Gerd, not calling the code sensational is the biggest compliment you can give.
Using very simple instructions is the key to victory always at getting fast at
processors. Normal instructions will always be very very fast. ADD AND XOR and
so on. Those instructions get executed by parts of the processor which run them
for sure very fast in any order.

I would rather be surprised if in your kogge-stone experiments in the slow SSE2
registers, you would find an order of instructions that executes quickly.

In that respect i have to mention an important note on my way of programming
software in general. I am very well aware that if you move the integer
generator to unsigned and mix with unsigned chars that you
can speed it up a lot. Quite a lot. I wouldn't be surprised under runtime
conditions about 10% actually thanks to huge L2 cache savings.

This move generator didn't start like it is now. When i wrote it,
it was a 8 bits move generator in fact. Only the move itself was
a 32 bits integer. Each year i was more dissappointed when i continuesly found
out that all that casting triggered bugs in my code. Of course i was the problem
of those bugs. Forgetting which compiler followed which ANSI-C convention and
forgetting ansi-c conventions about casting anyway. Something Dieter would never
do for example.

Dieter is the type of programmer who really seeks the risk there IMHO. With his
very consequent way of not forgetting those conventions and what happens where
at what point i am sure he will manage.

But i won't. I try to prevent all crisis in my code. I try to prevent wasting
time on thinking how i might speed up by mixing types everywhere in my program i
can speed it up at a certain processor a few %. Even though at old processors
the speedup is huge.

Trivially at itanium2 and R14000 and P4 this won't be the case soon.

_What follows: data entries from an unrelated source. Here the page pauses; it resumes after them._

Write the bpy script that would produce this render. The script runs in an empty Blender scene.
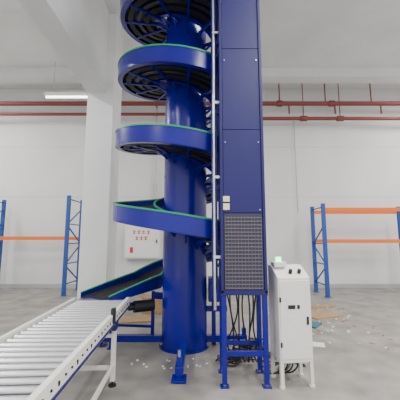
import bpy, math, random
from mathutils import Vector, Matrix
random.seed(4)
S=bpy.context.scene
# ---------------- materials ----------------
def mat(name,col,rough=0.5,metal=0.0,var=0.0,scale=6,bump=0.0,emit=None,es=0,coat=0,spec=None):
    m=bpy.data.materials.new(name); m.use_nodes=True
    nt=m.node_tree; b=nt.nodes['Principled BSDF']
    b.inputs['Base Color'].default_value=(*col,1); b.inputs['Roughness'].default_value=rough
    b.inputs['Metallic'].default_value=metal
    if spec is not None: b.inputs['Specular IOR Level'].default_value=spec
    if coat: b.inputs['Coat Weight'].default_value=coat
    if emit: b.inputs['Emission Color'].default_value=(*emit,1); b.inputs['Emission Strength'].default_value=es
    if var or bump:
        tc=nt.nodes.new('ShaderNodeTexCoord'); n=nt.nodes.new('ShaderNodeTexNoise')
        n.inputs['Scale'].default_value=scale; n.inputs['Detail'].default_value=6
        nt.links.new(tc.outputs['Object'],n.inputs['Vector'])
        if var:
            r=nt.nodes.new('ShaderNodeValToRGB')
            r.color_ramp.elements[0].position=.3; r.color_ramp.elements[1].position=.7
            r.color_ramp.elements[0].color=(*[max(0,c*(1-var)) for c in col],1)
            r.color_ramp.elements[1].color=(*[min(1,c*(1+var)) for c in col],1)
            nt.links.new(n.outputs['Fac'],r.inputs['Fac']); nt.links.new(r.outputs['Color'],b.inputs['Base Color'])
        if bump:
            bp=nt.nodes.new('ShaderNodeBump'); bp.inputs['Strength'].default_value=bump
            nt.links.new(n.outputs['Fac'],bp.inputs['Height']); nt.links.new(bp.outputs['Normal'],b.inputs['Normal'])
    return m
BLUE=mat('blue_paint',(0.006,0.003,0.21),.25,var=.08,scale=3,spec=.38)
NAVY=mat('navy_panel',(0.012,0.010,0.105),.45,var=.06,scale=2,spec=.35)
GREEN=mat('green_strip',(0.005,0.26,0.10),.4)
DARK=mat('dark_chain',(0.014,0.014,0.020),.5,spec=.3)
STEEL=mat('steel',(0.62,0.63,0.65),.28,1.0,var=.06,scale=20)
ZINC=mat('roller_zinc',(0.60,0.60,0.61),.32,.85)
CREAM=mat('cream_rail',(0.72,0.71,0.65),.4)
WHITE=mat('white_enamel',(0.74,0.73,0.69),.4)
WALL=mat('wall_plaster',(0.73,0.73,0.725),.85,var=.04,scale=1.2)
WALL2=mat('wall_plaster_back',(0.68,0.68,0.67),.85,var=.04,scale=.8)
CEIL=mat('ceiling_concrete',(0.70,0.70,0.69),.9,var=.06,scale=1)
RACKB=mat('rack_blue',(0.01,0.06,0.28),.45)
ORANGE=mat('rack_orange',(0.75,0.15,0.01),.45)
REDP=mat('red_pipe',(0.20,0.035,0.03),.45)
RED=mat('red_label',(0.6,0.02,0.02),.5)
GREYP=mat('grey_pipe',(0.45,0.46,0.47),.4,.3)
CARD=mat('cardboard',(0.36,0.23,0.12),.9,var=.15)
BLACK=mat('black_rubber',(0.008,0.008,0.010),.5)
LAMPG=mat('green_lamp',(0.1,0.9,0.3),.3,emit=(0.1,1,0.35),es=6)
YEL=mat('label_sticker',(0.75,0.70,0.45),.5)
TUBE=mat('lamp_tube',(1,1,1),.4,emit=(1,.98,.94),es=6)
FLOOR=mat('floor_concrete',(0.25,0.235,0.215),.48,var=.3,scale=2.6,bump=.08)
MESH=mat('grille_mesh',(0.10,0.085,0.11),.5)
# --------------- helpers ----------------
def empty(name,loc=(0,0,0)):
    e=bpy.data.objects.new(name,None); S.collection.objects.link(e); e.location=loc; return e
def finish(name,verts,faces,m,parent=None,smooth=False,bevel=0):
    me=bpy.data.meshes.new(name); me.from_pydata(verts,[],faces); me.update()
    o=bpy.data.objects.new(name,me); S.collection.objects.link(o)
    import bmesh
    bm=bmesh.new(); bm.from_mesh(me); bmesh.ops.recalc_face_normals(bm,faces=bm.faces); bm.to_mesh(me); bm.free()
    me.materials.append(m)
    if bevel:
        b=o.modifiers.new('b','BEVEL'); b.width=bevel; b.segments=2; b.limit_method='ANGLE'
    if parent: o.parent=parent
    return o
class M:
    def __init__(s): s.v=[]; s.f=[]
    def add(s,vs,fs):
        n=len(s.v); s.v+= [tuple(v) for v in vs]; s.f+=[tuple(i+n for i in f) for f in fs]
    def box(s,x0,x1,y0,y1,z0,z1,rot=None):
        vs=[Vector((x,y,z)) for z in (z0,z1) for y in (y0,y1) for x in (x0,x1)]
        if rot: vs=[rot@v for v in vs]
        s.add(vs,[(0,1,3,2),(4,6,7,5),(0,4,5,1),(2,3,7,6),(0,2,6,4),(1,5,7,3)]); return s
    def beam(s,a,b,w,h,up=(0,0,1)):
        a=Vector(a);b=Vector(b);d=(b-a).normalized();u=Vector(up)
        r=d.cross(u)
        if r.length<1e-3: r=d.cross(Vector((0,1,0)))
        r.normalize(); u=r.cross(d).normalized()
        vs=[p+r*(i*w/2)+u*(j*h/2) for p in (a,b) for i,j in ((-1,-1),(1,-1),(1,1),(-1,1))]
        s.add(vs,[(0,1,2,3),(7,6,5,4),(0,4,5,1),(1,5,6,2),(2,6,7,3),(3,7,4,0)]); return s
    def cyl(s,a,b,r,n=16,r2=None):
        a=Vector(a);b=Vector(b);d=(b-a).normalized()
        t=d.orthogonal().normalized();u=d.cross(t); r2=r if r2 is None else r2
        vs=[p+(t*math.cos(k*2*math.pi/n)+u*math.sin(k*2*math.pi/n))*q for p,q in ((a,r),(b,r2)) for k in range(n)]
        fs=[(k,(k+1)%n,n+(k+1)%n,n+k) for k in range(n)]+[tuple(range(n-1,-1,-1)),tuple(range(n,2*n))]
        s.add(vs,fs); return s
    def make(s,name,m,parent=None,smooth=False,bevel=0):
        o=finish(name,s.v,s.f,m,parent,False,bevel)
        if smooth:
            o.data.shade_smooth()
            md=o.modifiers.new('wn','EDGE_SPLIT'); md.split_angle=math.radians(35)
        return o
def curve(name,pts,r,m,parent=None,cyc=False):
    c=bpy.data.curves.new(name,'CURVE'); c.dimensions='3D'; c.bevel_depth=r; c.bevel_resolution=3
    sp=c.splines.new('NURBS'); sp.points.add(len(pts)-1)
    for p,q in zip(sp.points,pts): p.co=(*q,1)
    sp.use_endpoint_u=True; sp.order_u=4; c.materials.append(m)
    o=bpy.data.objects.new(name,c); S.collection.objects.link(o)
    if parent:o.parent=parent
    return o
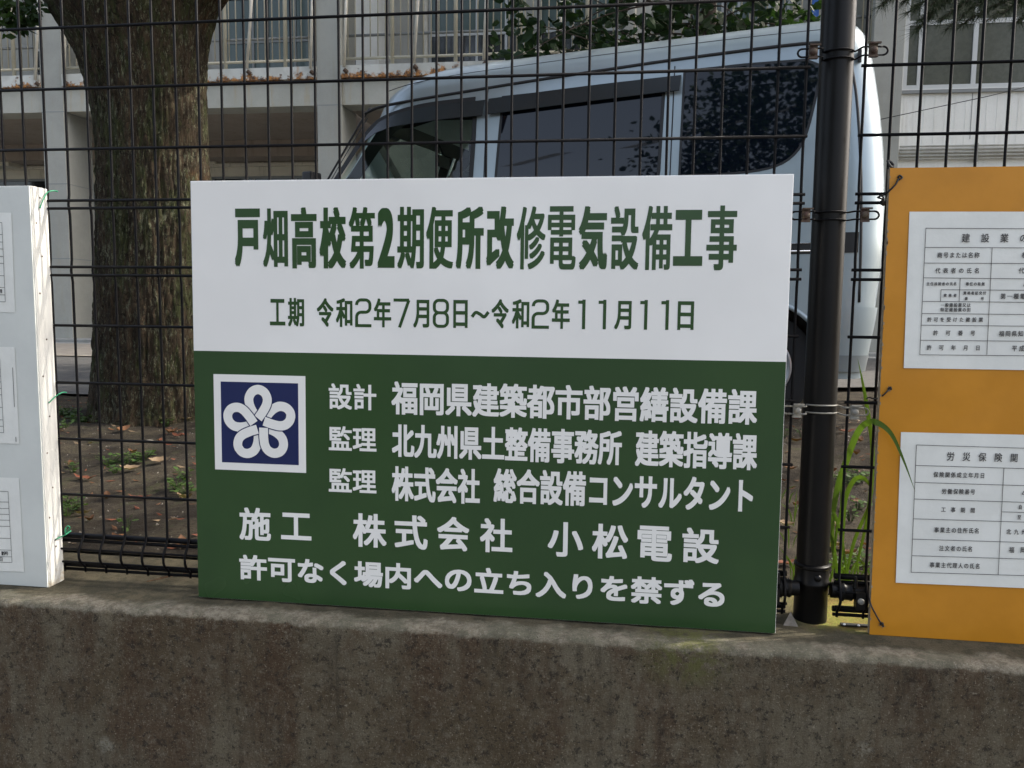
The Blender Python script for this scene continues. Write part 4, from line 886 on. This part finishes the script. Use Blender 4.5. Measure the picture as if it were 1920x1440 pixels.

Where you might love inline assembly and all other kind of toying
with instructions, i am preferring to keep clean code and program
without possible casting bugs therefore.

Now i am sure you can keep out of all the shit trouble i had with
casting bugs in the past, but i simply prefer a neat programming style
using 'int' everywhere, above toying with unsigned and uchar issues
in the code.

That's why it is all integer code and will remain so.

Very interesting is your idea you point down at the end.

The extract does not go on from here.